Moving molecules: Sophie Duncan investigates the absorbing effects of osmosis

21st February 2003 at 00:00
Potatoes have formed part of our diet for centuries, but they can also form the basis of some great science experiments.

Take a potato and cut it into thin slices. Prepare a solution of salt water by adding two tablespoons of salt to half a litre of water, and stirring until the salt has dissolved.

Place half of the potato slices in a shallow dish of the salt water and place the rest in a shallow dish of plain tap water. Wait for at least 20 minutes. The longer you leave the potatoes the more noticeable the effect will be.

You should find that the slices in the salt water have gone limp. This is because of osmosis. The concentration of salt in the salt water was greater than that in the potato. Water molecules passed from the potato into the salt solution, decreasing the concentration of the salt solution, and leaving the potato limp.

To plump up the limp potatoes place them in a dish of plain tap water and leave them for 20 minutes. The water molecules pass from the dish into the potato, as the concentration of salt in the potato is greater than that in the water.

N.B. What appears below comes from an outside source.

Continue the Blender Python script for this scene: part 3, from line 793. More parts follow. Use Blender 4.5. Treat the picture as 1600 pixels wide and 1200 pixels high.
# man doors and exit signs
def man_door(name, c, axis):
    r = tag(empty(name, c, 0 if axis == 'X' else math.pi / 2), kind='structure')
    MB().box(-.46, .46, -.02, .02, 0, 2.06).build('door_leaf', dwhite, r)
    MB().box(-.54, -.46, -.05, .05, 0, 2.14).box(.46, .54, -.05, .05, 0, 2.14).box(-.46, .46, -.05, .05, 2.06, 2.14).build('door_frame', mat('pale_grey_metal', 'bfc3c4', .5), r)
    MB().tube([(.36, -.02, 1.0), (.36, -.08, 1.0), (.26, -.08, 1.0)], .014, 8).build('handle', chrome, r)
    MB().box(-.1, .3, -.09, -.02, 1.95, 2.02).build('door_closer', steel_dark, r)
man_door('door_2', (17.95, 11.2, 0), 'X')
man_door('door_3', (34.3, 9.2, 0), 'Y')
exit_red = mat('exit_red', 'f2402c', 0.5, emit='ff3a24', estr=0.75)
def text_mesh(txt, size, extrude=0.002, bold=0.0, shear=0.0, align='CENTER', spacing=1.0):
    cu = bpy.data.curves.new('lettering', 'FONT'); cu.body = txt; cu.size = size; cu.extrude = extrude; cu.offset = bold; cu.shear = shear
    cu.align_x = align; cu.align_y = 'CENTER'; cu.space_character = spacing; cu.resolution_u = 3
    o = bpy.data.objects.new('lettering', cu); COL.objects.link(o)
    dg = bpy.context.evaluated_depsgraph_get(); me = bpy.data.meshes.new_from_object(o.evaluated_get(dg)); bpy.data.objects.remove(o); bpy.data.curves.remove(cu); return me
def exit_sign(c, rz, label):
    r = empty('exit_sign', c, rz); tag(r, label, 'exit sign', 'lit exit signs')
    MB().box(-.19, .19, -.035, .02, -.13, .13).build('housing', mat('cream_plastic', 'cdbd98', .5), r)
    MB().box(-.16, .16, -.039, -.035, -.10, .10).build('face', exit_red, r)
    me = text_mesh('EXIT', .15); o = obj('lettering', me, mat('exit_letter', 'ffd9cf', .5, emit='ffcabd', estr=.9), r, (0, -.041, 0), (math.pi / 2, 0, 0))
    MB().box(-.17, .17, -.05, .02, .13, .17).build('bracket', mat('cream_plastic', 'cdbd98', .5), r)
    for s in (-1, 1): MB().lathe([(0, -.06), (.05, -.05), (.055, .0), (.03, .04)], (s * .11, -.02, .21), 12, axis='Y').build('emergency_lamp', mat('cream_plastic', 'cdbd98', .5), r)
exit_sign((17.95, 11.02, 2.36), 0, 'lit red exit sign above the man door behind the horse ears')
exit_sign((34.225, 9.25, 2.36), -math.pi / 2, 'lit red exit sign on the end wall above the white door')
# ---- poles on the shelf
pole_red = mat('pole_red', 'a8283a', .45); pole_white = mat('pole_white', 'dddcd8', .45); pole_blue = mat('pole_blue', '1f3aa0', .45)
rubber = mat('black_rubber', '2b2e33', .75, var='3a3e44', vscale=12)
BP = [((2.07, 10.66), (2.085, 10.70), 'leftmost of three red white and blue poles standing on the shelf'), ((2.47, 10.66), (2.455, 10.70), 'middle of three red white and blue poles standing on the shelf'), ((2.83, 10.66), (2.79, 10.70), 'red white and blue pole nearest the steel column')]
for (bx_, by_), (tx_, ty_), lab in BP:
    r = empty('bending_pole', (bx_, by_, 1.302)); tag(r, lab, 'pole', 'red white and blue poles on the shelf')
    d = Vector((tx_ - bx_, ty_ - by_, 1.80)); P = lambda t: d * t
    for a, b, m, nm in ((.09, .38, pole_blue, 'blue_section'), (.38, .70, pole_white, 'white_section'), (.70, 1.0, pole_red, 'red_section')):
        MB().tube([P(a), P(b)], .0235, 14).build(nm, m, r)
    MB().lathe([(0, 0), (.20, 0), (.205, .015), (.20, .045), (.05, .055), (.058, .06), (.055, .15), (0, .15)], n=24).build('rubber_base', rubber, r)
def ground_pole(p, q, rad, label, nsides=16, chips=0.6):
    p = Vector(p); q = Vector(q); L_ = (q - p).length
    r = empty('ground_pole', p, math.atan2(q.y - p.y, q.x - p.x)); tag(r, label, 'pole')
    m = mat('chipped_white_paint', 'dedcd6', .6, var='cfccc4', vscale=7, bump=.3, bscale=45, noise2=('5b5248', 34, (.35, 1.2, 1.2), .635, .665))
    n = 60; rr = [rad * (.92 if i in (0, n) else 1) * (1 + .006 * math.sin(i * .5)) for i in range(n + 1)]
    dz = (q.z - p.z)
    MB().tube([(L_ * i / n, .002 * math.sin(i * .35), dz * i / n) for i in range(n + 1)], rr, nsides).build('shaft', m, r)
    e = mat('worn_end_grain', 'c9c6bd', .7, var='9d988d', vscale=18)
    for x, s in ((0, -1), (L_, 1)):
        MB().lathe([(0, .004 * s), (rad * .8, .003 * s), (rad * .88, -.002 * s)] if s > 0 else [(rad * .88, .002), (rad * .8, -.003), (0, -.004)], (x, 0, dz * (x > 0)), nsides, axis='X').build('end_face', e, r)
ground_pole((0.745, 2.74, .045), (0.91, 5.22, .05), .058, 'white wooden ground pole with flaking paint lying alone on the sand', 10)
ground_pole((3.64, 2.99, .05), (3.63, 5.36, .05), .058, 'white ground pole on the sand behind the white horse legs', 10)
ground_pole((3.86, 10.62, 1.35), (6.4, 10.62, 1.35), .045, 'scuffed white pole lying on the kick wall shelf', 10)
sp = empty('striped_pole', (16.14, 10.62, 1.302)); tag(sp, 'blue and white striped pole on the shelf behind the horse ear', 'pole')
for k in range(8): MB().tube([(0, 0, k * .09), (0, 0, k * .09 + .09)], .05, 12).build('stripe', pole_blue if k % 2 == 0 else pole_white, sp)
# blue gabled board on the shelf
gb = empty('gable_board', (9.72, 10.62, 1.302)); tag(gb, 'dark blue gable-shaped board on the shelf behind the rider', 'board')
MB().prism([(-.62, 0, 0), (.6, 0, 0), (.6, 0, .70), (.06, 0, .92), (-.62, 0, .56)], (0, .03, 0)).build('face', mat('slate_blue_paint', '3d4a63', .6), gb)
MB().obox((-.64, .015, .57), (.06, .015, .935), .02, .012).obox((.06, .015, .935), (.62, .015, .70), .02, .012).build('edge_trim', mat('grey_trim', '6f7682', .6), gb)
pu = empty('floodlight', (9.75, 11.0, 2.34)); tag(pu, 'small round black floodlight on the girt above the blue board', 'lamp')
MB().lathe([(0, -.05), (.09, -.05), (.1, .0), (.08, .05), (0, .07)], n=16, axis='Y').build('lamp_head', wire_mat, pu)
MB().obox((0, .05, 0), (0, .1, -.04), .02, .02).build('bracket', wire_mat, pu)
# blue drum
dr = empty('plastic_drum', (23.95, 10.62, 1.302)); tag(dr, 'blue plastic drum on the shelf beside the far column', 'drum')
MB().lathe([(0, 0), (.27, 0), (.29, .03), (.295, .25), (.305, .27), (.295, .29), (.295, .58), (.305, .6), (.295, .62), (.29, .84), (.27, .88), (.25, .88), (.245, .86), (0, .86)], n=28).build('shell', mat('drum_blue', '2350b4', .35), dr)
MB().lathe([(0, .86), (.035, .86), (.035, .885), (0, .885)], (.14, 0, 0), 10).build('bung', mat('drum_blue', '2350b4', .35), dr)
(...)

Another good way of exploring this effect is to take three half-potatoes.

Place each half, cut-edge down, in separate shallow dishes of water. Remove a small square of potato from the top of each of the half-potatoes. Put one teaspoon of salt into the recess of the first potato, one teaspoon of sugar in the second, and leave the third empty. Wait for a couple of hours, checking on the potatoes regularly.

You should find that water appears in the recess in the first two potatoes.

The same effect of osmosis is occurring, as water passes from the potato into the salt or sugar in the recess. This leaves a greater concentration of salt or sugar in the potato than in the water, and therefore water molecules pass into the potato from the water in the dish.